What the task requires: Set down each line of the material that follows, exactly, with no pictures.

........

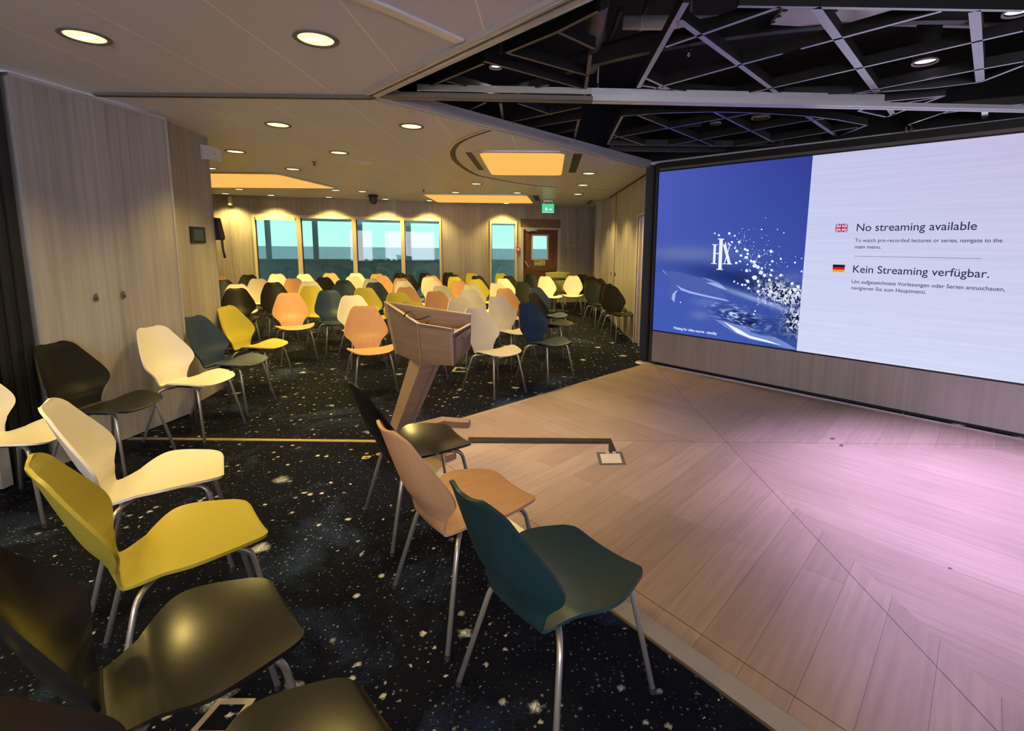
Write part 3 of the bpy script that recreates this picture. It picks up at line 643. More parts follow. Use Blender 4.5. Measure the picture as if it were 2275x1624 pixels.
def legs_meshes(seg):
    out = {}
    for k,(sx,sy) in {'FR':(1,1),'FL':(-1,1),'RR':(1,-1),'RL':(-1,-1)}.items():
        fx = sx*(SH['xf'] if sy > 0 else SH['xr']); fy = SH['yf'] if sy > 0 else SH['yr']; zt = .412 if sy > 0 else .384
        top = Vector((fx-sx*(.055 if sy > 0 else .075), fy-sy*(.075 if sy > 0 else .09), zt)); a = Vector((sx*.055, sy*.045-.02, .405 if sy > 0 else .392)); foot = Vector((fx,fy,.012))
        d1 = (top-a).normalized(); d2_ = (foot-top).normalized(); r = .045; pts = [a, top-d1*r]
        for i in range(1,6): t = i/6; pts.append((top-d1*r)*(1-t)**2+top*2*t*(1-t)+(top+d2_*r)*t*t)
        pts += [top+d2_*r, foot]
        g = MB().tube(pts,.0095,seg); me = bpy.data.meshes.new('leg'); me.from_pydata(g.v,[],g.f); me.polygons.foreach_set('use_smooth',g.sm); me.materials.append(MATS['steel']); 
        h = MB().tube([foot-Vector((0,0,.012)),foot+d2_*-.006+Vector((0,0,.001))],.0115,seg); mf = bpy.data.meshes.new('foot_cap'); mf.from_pydata(h.v,[],h.f); mf.materials.append(MATS['rubber'])
        out[k] = (me,mf)
    g = MB().box((-.07,-.085,.388),(.07,.055,.401)); mm = bpy.data.meshes.new('mounting_plate'); mm.from_pydata(g.v,[],g.f); mm.materials.append(MATS['black'])
    return out, mm
LODS = {}
for lod,(n,nx,seg) in {'near':(5,16,14),'far':(2,8,6)}.items(): LODS[lod] = (shell_meshes(n,nx),legs_meshes(seg))
colmesh = {}
def chair_mesh(lod, col):
    if (lod,col) not in colmesh:
        r = []
        for me in LODS[lod][0]:
            c = me.copy(); c.materials.append(MATS['chair_'+col]); r.append(c)
        colmesh[(lod,col)] = r
    return colmesh[(lod,col)]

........

The response:
Write part 3 of the bpy script that recreates this picture. It picks up at line 643. More parts follow. Use Blender 4.5. Measure the picture as if it were 2275x1624 pixels.
def legs_meshes(seg):
    out = {}
    for k,(sx,sy) in {'FR':(1,1),'FL':(-1,1),'RR':(1,-1),'RL':(-1,-1)}.items():
        fx = sx*(SH['xf'] if sy > 0 else SH['xr']); fy = SH['yf'] if sy > 0 else SH['yr']; zt = .412 if sy > 0 else .384
        top = Vector((fx-sx*(.055 if sy > 0 else .075), fy-sy*(.075 if sy > 0 else .09), zt)); a = Vector((sx*.055, sy*.045-.02, .405 if sy > 0 else .392)); foot = Vector((fx,fy,.012))
        d1 = (top-a).normalized(); d2_ = (foot-top).normalized(); r = .045; pts = [a, top-d1*r]
        for i in range(1,6): t = i/6; pts.append((top-d1*r)*(1-t)**2+top*2*t*(1-t)+(top+d2_*r)*t*t)
        pts += [top+d2_*r, foot]
        g = MB().tube(pts,.0095,seg); me = bpy.data.meshes.new('leg'); me.from_pydata(g.v,[],g.f); me.polygons.foreach_set('use_smooth',g.sm); me.materials.append(MATS['steel']); 
        h = MB().tube([foot-Vector((0,0,.012)),foot+d2_*-.006+Vector((0,0,.001))],.0115,seg); mf = bpy.data.meshes.new('foot_cap'); mf.from_pydata(h.v,[],h.f); mf.materials.append(MATS['rubber'])
        out[k] = (me,mf)
    g = MB().box((-.07,-.085,.388),(.07,.055,.401)); mm = bpy.data.meshes.new('mounting_plate'); mm.from_pydata(g.v,[],g.f); mm.materials.append(MATS['black'])
    return out, mm
LODS = {}
for lod,(n,nx,seg) in {'near':(5,16,14),'far':(2,8,6)}.items(): LODS[lod] = (shell_meshes(n,nx),legs_meshes(seg))
colmesh = {}
def chair_mesh(lod, col):
    if (lod,col) not in colmesh:
        r = []
        for me in LODS[lod][0]:
            c = me.copy(); c.materials.append(MATS['chair_'+col]); r.append(c)
        colmesh[(lod,col)] = r
    return colmesh[(lod,col)]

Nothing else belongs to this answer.